MaximumPC (January 2011) has an article on a new connection standard, HDBaseT. It’s a single Ethernet cable that can provide HDMI, power, and data 100 meters. It’s interesting to see how they knock down the data rate of HDMI from 10.2Gb/s to around 8 by skipping the error correction process which they say accounts for almost 3Gb/s of bandwidth.
“… [pulse-amplitude modulation] functions in the same basic manner as in gigabit and 10-gigabit Ethernet and uses the same cables, HDBaseT follows a proprietary modulation scheme. Only the physical cables are used, not the underlying Ethernet packet structure. Even HDBaseT’s 100Mb/s Ethernet gets encoded in this way, although an HDBaseT port can revert to plain Ethernet, skipping HDMI and other features if you accidentally (or deliberately) plug into a traditional Ethernet network. HDBaseT uses its own physical switches, too.”

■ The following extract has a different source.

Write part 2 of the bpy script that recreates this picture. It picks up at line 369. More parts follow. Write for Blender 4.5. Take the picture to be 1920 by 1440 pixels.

Something to be aware of, the article says the standard was designed to span 100 meters because that’s what Ethernet’s established limits are, you can cascade 5 active switches to get 500 meter, BUT (big BUT) “Content providers also get a say in your distance; an optional setting could keep you to 100 meters total so you don’t broadcast Blu-ray movies to the neighbors. [The Alliance] says hardware could activate the restriction based on a DRM flag embedded in the content.”
So when the time comes and we start implementing this stuff don’t assume you can cascade switches. DRM comes into play here and can limit us to 100 meters (or less?) if the content provider wants.